__GIVEN DATA__
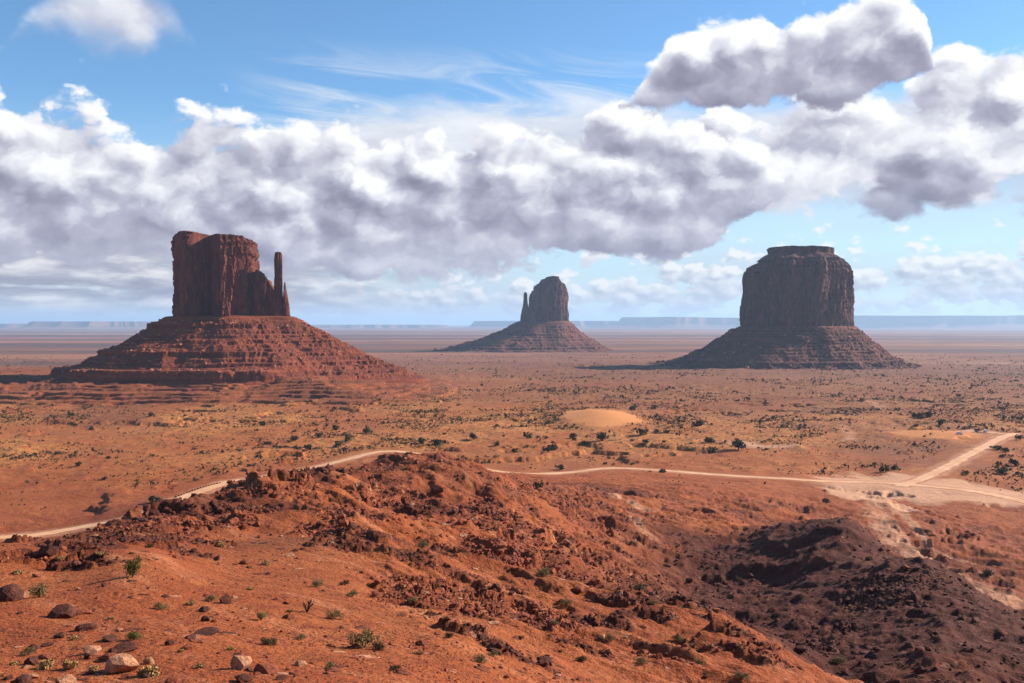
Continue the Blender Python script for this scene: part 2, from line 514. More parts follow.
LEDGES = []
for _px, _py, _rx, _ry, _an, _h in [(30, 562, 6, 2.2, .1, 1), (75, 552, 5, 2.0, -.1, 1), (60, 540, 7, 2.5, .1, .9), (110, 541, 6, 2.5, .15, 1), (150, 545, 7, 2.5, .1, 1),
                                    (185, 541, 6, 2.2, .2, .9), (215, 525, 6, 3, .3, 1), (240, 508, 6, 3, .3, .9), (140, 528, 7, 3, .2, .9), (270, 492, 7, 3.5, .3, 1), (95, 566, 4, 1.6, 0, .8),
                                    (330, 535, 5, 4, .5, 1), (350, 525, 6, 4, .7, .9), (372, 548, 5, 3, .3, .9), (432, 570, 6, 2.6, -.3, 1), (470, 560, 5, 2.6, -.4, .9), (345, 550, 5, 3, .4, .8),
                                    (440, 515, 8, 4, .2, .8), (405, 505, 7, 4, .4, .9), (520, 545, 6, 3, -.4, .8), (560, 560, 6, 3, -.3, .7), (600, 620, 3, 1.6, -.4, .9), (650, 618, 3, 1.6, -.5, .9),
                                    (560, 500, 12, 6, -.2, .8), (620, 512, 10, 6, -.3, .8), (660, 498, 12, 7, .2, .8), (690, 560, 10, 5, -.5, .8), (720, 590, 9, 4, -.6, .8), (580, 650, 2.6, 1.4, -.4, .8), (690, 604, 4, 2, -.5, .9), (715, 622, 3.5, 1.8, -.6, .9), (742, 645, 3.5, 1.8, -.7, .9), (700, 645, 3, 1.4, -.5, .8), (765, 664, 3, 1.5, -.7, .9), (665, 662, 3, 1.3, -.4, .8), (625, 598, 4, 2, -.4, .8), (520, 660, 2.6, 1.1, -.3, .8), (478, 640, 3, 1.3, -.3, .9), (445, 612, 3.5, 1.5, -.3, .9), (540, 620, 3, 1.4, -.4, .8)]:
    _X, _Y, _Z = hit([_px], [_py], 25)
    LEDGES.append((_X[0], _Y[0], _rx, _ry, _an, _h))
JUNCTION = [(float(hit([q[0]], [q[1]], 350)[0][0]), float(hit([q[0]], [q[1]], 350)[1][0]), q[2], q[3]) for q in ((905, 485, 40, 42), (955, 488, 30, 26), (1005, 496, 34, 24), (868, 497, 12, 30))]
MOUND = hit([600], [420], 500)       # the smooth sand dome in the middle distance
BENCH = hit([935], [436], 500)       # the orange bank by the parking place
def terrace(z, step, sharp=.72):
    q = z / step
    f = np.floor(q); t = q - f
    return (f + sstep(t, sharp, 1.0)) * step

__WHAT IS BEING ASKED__
Reproduce the material above in full, exactly, with no images.

__SOLVED EXERCISE__
Continue the Blender Python script for this scene: part 2, from line 514. More parts follow.
LEDGES = []
for _px, _py, _rx, _ry, _an, _h in [(30, 562, 6, 2.2, .1, 1), (75, 552, 5, 2.0, -.1, 1), (60, 540, 7, 2.5, .1, .9), (110, 541, 6, 2.5, .15, 1), (150, 545, 7, 2.5, .1, 1),
                                    (185, 541, 6, 2.2, .2, .9), (215, 525, 6, 3, .3, 1), (240, 508, 6, 3, .3, .9), (140, 528, 7, 3, .2, .9), (270, 492, 7, 3.5, .3, 1), (95, 566, 4, 1.6, 0, .8),
                                    (330, 535, 5, 4, .5, 1), (350, 525, 6, 4, .7, .9), (372, 548, 5, 3, .3, .9), (432, 570, 6, 2.6, -.3, 1), (470, 560, 5, 2.6, -.4, .9), (345, 550, 5, 3, .4, .8),
                                    (440, 515, 8, 4, .2, .8), (405, 505, 7, 4, .4, .9), (520, 545, 6, 3, -.4, .8), (560, 560, 6, 3, -.3, .7), (600, 620, 3, 1.6, -.4, .9), (650, 618, 3, 1.6, -.5, .9),
                                    (560, 500, 12, 6, -.2, .8), (620, 512, 10, 6, -.3, .8), (660, 498, 12, 7, .2, .8), (690, 560, 10, 5, -.5, .8), (720, 590, 9, 4, -.6, .8), (580, 650, 2.6, 1.4, -.4, .8), (690, 604, 4, 2, -.5, .9), (715, 622, 3.5, 1.8, -.6, .9), (742, 645, 3.5, 1.8, -.7, .9), (700, 645, 3, 1.4, -.5, .8), (765, 664, 3, 1.5, -.7, .9), (665, 662, 3, 1.3, -.4, .8), (625, 598, 4, 2, -.4, .8), (520, 660, 2.6, 1.1, -.3, .8), (478, 640, 3, 1.3, -.3, .9), (445, 612, 3.5, 1.5, -.3, .9), (540, 620, 3, 1.4, -.4, .8)]:
    _X, _Y, _Z = hit([_px], [_py], 25)
    LEDGES.append((_X[0], _Y[0], _rx, _ry, _an, _h))
JUNCTION = [(float(hit([q[0]], [q[1]], 350)[0][0]), float(hit([q[0]], [q[1]], 350)[1][0]), q[2], q[3]) for q in ((905, 485, 40, 42), (955, 488, 30, 26), (1005, 496, 34, 24), (868, 497, 12, 30))]
MOUND = hit([600], [420], 500)       # the smooth sand dome in the middle distance
BENCH = hit([935], [436], 500)       # the orange bank by the parking place
def terrace(z, step, sharp=.72):
    q = z / step
    f = np.floor(q); t = q - f
    return (f + sstep(t, sharp, 1.0)) * step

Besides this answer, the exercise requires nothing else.